O texto, evidentemente, não é perfeito. Em muitos pontos, é assistemático. Em outros, positiva temas tipicamente infraconstitucionais. Por serem detalhados e específicos, tais dispositivos tendem a ser reformados constantemente, o que, por exemplo, se deu com todo um arcabouço de regras e princípios sobre servidores públicos, regimes de previdência e sistema tributário, que foram objetos das Emendas Constitucionais n.ºs 03, 18, 19, 20, 21, 40, 41, e 47.

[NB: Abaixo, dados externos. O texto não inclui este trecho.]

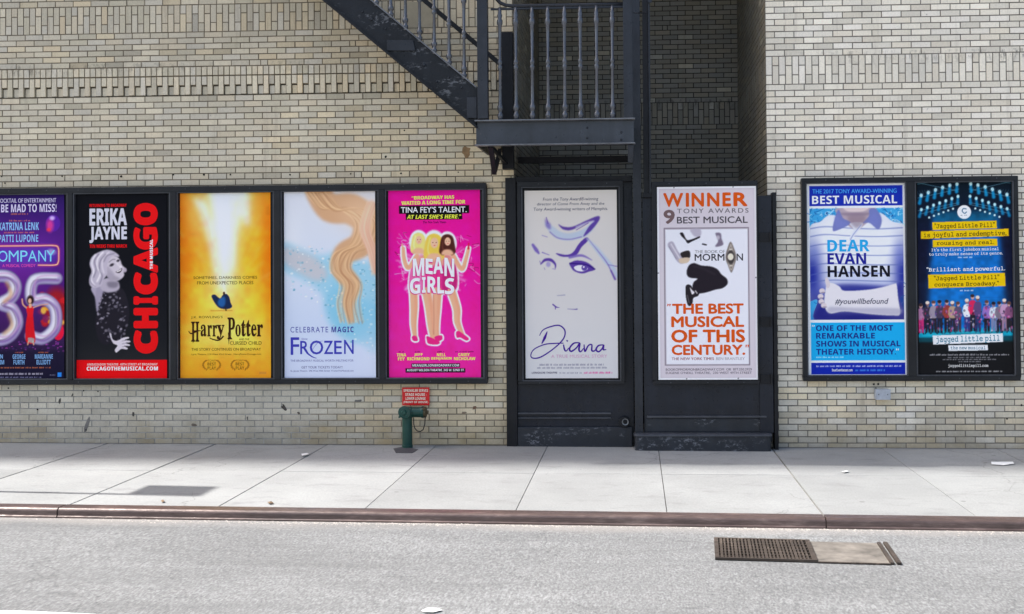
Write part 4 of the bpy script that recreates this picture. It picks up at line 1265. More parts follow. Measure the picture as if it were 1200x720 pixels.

Embora também tenha cristalizado privilégios, a atual constituição permitiu um ensaio de autodeterminação da sociedade civil perante o Estado.  Sob o seu manto, haverá de ser superado patrimonialismo, cujos reflexos atuais são a corrupção e a concentração de privilégios em prol de setores estatais e privados.

Os anos vindouros exigem a busca pela força normativa da Constituição, a qual não brota magicamente de seu texto, mas da consciência geral e do compromisso, sobretudo, dos responsáveis pela ordem social e política de que ela, a Constituição, é essencial para evitar o autoritarismo e o poder dos fatos. Essa consciência acerca da importância da lei fundamental é o que Konrad Hesse chamou de “vontade da constituição“. Assim, devem ecoar as palavras de Ulisses Guimarães, proferidas na promulgação da carta em 05 de outubro de 1988:

“A Constituição certamente não é perfeita. Ela própria o confessa, ao admitir a reforma. Quanto a ela, discordar, sim. Divergir, sim. Descumprir, jamais. Afrontá-la, nunca. Traidor da Constituição é traidor da Pátria. Conhecemos o caminho maldito: rasgar a Constituição, trancar as portas do Parlamento, garrotear a liberdade, mandar os patriotas para a cadeia, o exílio, o cemitério. A persistência da Constituição é a sobrevivência da Democracia.”

De forma otimista, espera-se que a Constituição dure mais 25 anos, refletindo a trajetória de sucesso das Constituições da Itália, Alemanha, Portugal e Espanha. Que as gerações futuras colham os frutos das sementes plantadas pela atual geração.